Guest More than 1 year ago
I came across this book while browsing in a university bookstore which is in partnership with Barnes & Noble. Over the years, I've started--and stopped--reading several books on Buddhism when the subject got a little too complex for my non-philosophical oriented mind. Moore's book is a WONDERFUL example of Buddhist principles just by being simple, entertaining, easy to read and relate to if you don't want to get into deep philosophical reading. I loved it! Best bonus for me: as a 'baby boomer' who has attended Zen Retreats (one led by someone mentioned in Moore's book) and Mindfulness seminars, no one ever made an obtuse album title 'Catch Bull at Four' by the spiritually-seeking '70s singer Cat Stevens (now known as Yusef Islam) make sense without even mentioning the album or the album's cover illustration! If you don't understand that connection but remember the album, read this book--it provides an 'enlightened' moment. Heck, just read the book anyway if you are interested in the diversity of Buddhism, American Style!!

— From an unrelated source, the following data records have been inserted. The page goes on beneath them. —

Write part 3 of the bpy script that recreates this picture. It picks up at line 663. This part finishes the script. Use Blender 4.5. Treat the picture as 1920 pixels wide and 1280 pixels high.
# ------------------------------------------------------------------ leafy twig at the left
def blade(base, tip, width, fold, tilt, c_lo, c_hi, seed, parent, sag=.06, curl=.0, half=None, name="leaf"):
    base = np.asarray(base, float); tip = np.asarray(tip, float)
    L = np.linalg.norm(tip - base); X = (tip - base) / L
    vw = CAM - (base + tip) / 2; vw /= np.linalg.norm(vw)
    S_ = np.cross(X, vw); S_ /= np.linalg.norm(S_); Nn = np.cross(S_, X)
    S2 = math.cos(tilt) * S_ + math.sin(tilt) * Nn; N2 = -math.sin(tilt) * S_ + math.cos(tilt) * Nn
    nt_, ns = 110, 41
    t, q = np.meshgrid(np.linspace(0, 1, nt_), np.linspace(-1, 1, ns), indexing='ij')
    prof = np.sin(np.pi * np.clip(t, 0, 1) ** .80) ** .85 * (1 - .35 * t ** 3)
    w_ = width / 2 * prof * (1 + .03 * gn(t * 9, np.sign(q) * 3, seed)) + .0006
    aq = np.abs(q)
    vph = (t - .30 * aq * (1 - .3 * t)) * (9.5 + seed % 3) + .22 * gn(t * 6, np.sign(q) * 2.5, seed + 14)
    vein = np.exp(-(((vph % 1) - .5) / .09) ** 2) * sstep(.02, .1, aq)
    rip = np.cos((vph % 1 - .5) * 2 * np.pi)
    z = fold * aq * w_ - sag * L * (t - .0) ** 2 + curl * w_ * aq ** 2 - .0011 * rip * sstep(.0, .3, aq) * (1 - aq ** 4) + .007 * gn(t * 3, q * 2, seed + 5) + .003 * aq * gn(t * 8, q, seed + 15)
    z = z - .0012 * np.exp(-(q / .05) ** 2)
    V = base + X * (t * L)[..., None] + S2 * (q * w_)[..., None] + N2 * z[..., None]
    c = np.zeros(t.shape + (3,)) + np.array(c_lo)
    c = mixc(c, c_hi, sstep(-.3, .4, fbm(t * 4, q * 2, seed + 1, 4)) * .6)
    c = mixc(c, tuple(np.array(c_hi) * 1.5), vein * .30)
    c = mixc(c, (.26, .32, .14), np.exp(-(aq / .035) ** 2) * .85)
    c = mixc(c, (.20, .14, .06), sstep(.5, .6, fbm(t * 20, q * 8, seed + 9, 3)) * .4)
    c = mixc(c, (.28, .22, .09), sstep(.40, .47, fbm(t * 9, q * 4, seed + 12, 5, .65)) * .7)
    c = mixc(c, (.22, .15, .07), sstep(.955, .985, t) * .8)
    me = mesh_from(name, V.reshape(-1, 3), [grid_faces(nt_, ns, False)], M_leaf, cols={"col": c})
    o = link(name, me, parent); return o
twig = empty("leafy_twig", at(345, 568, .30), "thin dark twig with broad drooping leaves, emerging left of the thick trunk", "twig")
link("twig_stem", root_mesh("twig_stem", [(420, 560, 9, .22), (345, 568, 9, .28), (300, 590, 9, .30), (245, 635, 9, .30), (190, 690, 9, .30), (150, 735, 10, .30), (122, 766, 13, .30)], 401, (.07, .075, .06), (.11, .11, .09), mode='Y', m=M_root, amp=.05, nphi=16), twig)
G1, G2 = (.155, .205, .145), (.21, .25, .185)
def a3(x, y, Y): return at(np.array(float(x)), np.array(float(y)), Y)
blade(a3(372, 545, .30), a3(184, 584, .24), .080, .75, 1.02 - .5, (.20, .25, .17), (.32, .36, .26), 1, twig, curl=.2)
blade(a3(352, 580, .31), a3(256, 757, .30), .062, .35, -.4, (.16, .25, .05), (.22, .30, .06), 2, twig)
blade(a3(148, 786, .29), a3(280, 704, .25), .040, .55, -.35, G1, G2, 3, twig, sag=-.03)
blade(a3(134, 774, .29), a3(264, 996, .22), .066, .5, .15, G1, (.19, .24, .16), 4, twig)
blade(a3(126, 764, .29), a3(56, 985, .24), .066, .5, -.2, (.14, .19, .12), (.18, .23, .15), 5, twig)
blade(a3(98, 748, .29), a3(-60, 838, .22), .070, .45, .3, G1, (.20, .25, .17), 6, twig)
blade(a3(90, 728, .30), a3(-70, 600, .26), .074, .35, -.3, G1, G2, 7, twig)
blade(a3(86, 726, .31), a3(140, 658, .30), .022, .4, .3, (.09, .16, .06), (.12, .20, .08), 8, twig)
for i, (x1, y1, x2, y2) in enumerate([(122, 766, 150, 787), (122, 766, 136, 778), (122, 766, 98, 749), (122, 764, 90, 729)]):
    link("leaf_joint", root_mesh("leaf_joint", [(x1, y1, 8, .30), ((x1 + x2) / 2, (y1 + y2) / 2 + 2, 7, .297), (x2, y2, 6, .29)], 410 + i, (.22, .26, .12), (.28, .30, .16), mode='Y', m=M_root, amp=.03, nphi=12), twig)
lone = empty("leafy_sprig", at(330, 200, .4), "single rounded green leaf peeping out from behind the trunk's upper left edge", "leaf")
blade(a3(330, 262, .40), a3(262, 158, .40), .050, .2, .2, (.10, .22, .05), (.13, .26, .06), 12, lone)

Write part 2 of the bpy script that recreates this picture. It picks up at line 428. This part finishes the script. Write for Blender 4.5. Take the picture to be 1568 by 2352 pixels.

Guest More than 1 year ago
Like so many of us baby-boomers, Dinty W. Moore found himself disillusioned with the punitive, simplistic, and rather scarey Roman Catholicism he grew up with in the last 50s and early 60s, and like so many of us, he embarked on his own journey of investigation into the world of Buddhism, inspired by reading Thich Nhat Hahn's 'Being Peace'. Fortunately, Moore is a cynic and a skeptic, in addition to being a very good writer, and the journey he shares with us is often laugh-out-loud funny, and sometimes quite touching, as he participates in several Buddhist retreats, events, and interviews with prominent figures in American Buddhism. It's a quick, entertaining read...I finished it off in about a week of sessions on the stationary bike...and has quite a bit of information about Buddhism, as well as much food for thought about meditation, mindfulness, and the Middle Way. I can wholeheartedly recommend it for anyone who is on a spiritual journey...and isn't that just about all of us?